Written request — Reproduce nothing but the lines from the start of the material through the line that includes "bmesh.ops.recalc_face_normals(bm, faces=bm.faces); return", both ends included, and omit every picture.

Data segment —
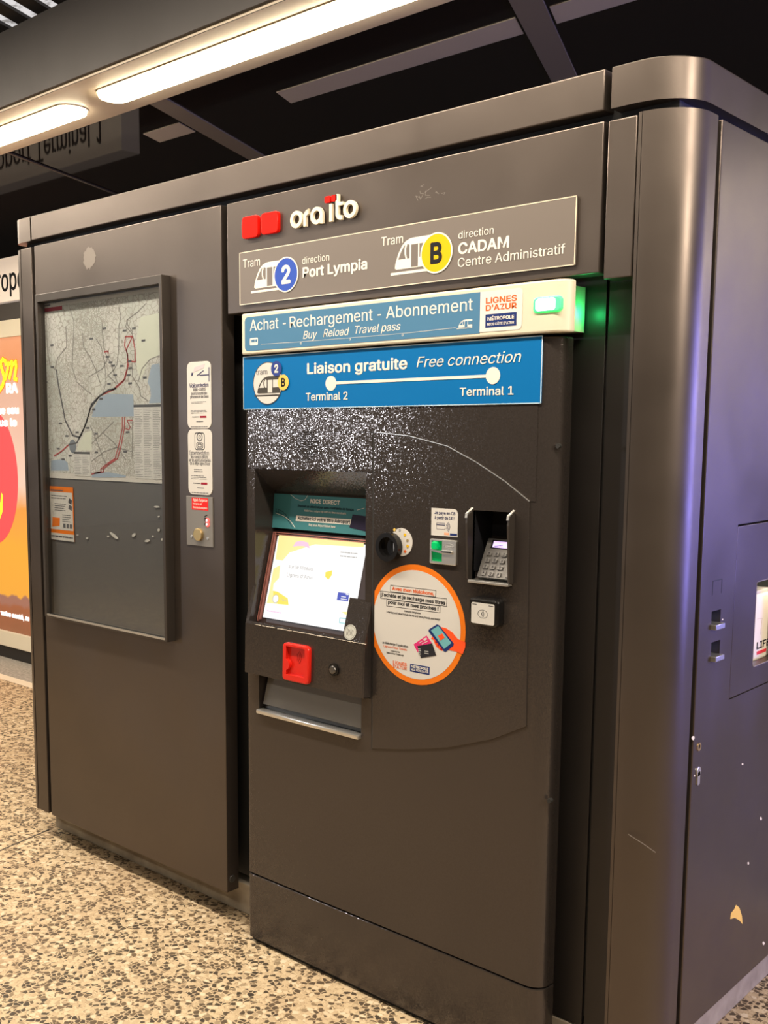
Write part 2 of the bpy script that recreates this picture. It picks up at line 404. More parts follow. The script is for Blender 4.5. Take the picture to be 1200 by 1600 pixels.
def boolean(o, cutters, ang=20):
    """carve each bmesh of cutters out of o, for good"""
    tmp = []
    for bm in cutters:
        bmesh.ops.recalc_face_normals(bm, faces=bm.faces)
        me = bpy.data.meshes.new('c'); bm.to_mesh(me); bm.free(); c = bpy.data.objects.new('c', me); COL.objects.link(c); tmp.append(c)
        md = o.modifiers.new('b', 'BOOLEAN'); md.operation = 'DIFFERENCE'; md.solver = 'EXACT'; md.object = c
    dg = bpy.context.evaluated_depsgraph_get(); me = bpy.data.meshes.new_from_object(o.evaluated_get(dg))
    o.modifiers.clear(); old = o.data; o.data = me; bpy.data.meshes.remove(old)
    for p in me.polygons: p.use_smooth = True
    me.set_sharp_from_angle(angle=math.radians(ang))
    for c in tmp: q = c.data; bpy.data.objects.remove(c); bpy.data.meshes.remove(q)
def disc(pl, u, v_, r, n0, n1, n_=32, bevel=0): return pl.flat(circle(u, v_, r, n_), n0, n1, bevel)
def ring(pl, u, v_, ro_, ri, n0, n1, n_=40):
    bm = bmesh.new(); co = circle(u, v_, ro_, n_); ci = circle(u, v_, ri, n_)
    V_ = [[bm.verts.new(pl.P(a, b, z)) for a, b in c] for c in (co, ci) for z in (n0, n1)]
    for i in range(n_):
        j = (i + 1) % n_
        for a, b in ((0, 1), (1, 3), (3, 2), (2, 0)): bm.faces.new((V_[a][i], V_[a][j], V_[b][j], V_[b][i]))
    bmesh.ops.recalc_face_normals(bm, faces=bm.faces); return bm

def W(z): return z + H
# ================================================================== SETTING
ZC = W(1.265)
fl = struct(link('floor', box(-14, 6, -7, 3.19, -.12, 0), AGG, smooth=0))
struct(link('trim_1', box(-14, 6, 3.19, 3.26, -.12, .0005), mat('pale kerb strip', (.60, .52, .40), .8), smooth=0))
struct(link('trim_2', box(-14, 6, 3.26, 9, -.12, 0), PAVE, smooth=0))
jl = Pl((0, 0, 0), (1, 0, 0), (0, 1, 0))
struct(link('trim_3', jl.line([(-3.28, 2.05), (-3.21, 1.72), (-3.05, .9)], .007, -.004, .0008), mat('dark joint', (.05, .04, .03), .8), smooth=0))
struct(link('ceiling', box(-12, 5, 2.66, 9, ZC, ZC + .05), CEIL, smooth=0))
DIRR = (-.40, 1.0)
def skew(x, y0, y1, wd, z0, z1):
    a = (x + DIRR[0] * (y0 - 2.66), y0); b = (x + DIRR[0] * (y1 - 2.66), y1)
    return prism([a, (a[0] + wd, a[1]), (b[0] + wd, b[1]), b], XY, z0, z1)
# ribs of the canopy ceiling, and paler bands painted in for its reflections
for i, (x, wd, m_) in enumerate(((-4.45, .018, SLATM), (-3.40, .10, RIBM), (-1.80, .10, RIBM), (-.2, .10, RIBM))):
    struct(link('trim_%d' % (4 + i), skew(x, 2.662, 3.75, wd, ZC - .006, ZC + .002), m_, smooth=0))
for i, (xa, xb) in enumerate(((-3.66, -3.42), (-2.852, -1.81), (-1.69, -.3))):
    bm = prism([(xa + DIRR[0] * .26, 2.92), (xb + DIRR[0] * .26, 2.92), (xb + DIRR[0] * .39, 3.05), (xa + DIRR[0] * .39, 3.05)], XY, ZC - .003, ZC + .002)
    struct(link('trim_%d' % (8 + i), bm, REFLBAND, smooth=0))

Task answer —
Write part 2 of the bpy script that recreates this picture. It picks up at line 404. More parts follow. The script is for Blender 4.5. Take the picture to be 1200 by 1600 pixels.
def boolean(o, cutters, ang=20):
    """carve each bmesh of cutters out of o, for good"""
    tmp = []
    for bm in cutters:
        bmesh.ops.recalc_face_normals(bm, faces=bm.faces)
        me = bpy.data.meshes.new('c'); bm.to_mesh(me); bm.free(); c = bpy.data.objects.new('c', me); COL.objects.link(c); tmp.append(c)
        md = o.modifiers.new('b', 'BOOLEAN'); md.operation = 'DIFFERENCE'; md.solver = 'EXACT'; md.object = c
    dg = bpy.context.evaluated_depsgraph_get(); me = bpy.data.meshes.new_from_object(o.evaluated_get(dg))
    o.modifiers.clear(); old = o.data; o.data = me; bpy.data.meshes.remove(old)
    for p in me.polygons: p.use_smooth = True
    me.set_sharp_from_angle(angle=math.radians(ang))
    for c in tmp: q = c.data; bpy.data.objects.remove(c); bpy.data.meshes.remove(q)
def disc(pl, u, v_, r, n0, n1, n_=32, bevel=0): return pl.flat(circle(u, v_, r, n_), n0, n1, bevel)
def ring(pl, u, v_, ro_, ri, n0, n1, n_=40):
    bm = bmesh.new(); co = circle(u, v_, ro_, n_); ci = circle(u, v_, ri, n_)
    V_ = [[bm.verts.new(pl.P(a, b, z)) for a, b in c] for c in (co, ci) for z in (n0, n1)]
    for i in range(n_):
        j = (i + 1) % n_
        for a, b in ((0, 1), (1, 3), (3, 2), (2, 0)): bm.faces.new((V_[a][i], V_[a][j], V_[b][j], V_[b][i]))
    bmesh.ops.recalc_face_normals(bm, faces=bm.faces); return bm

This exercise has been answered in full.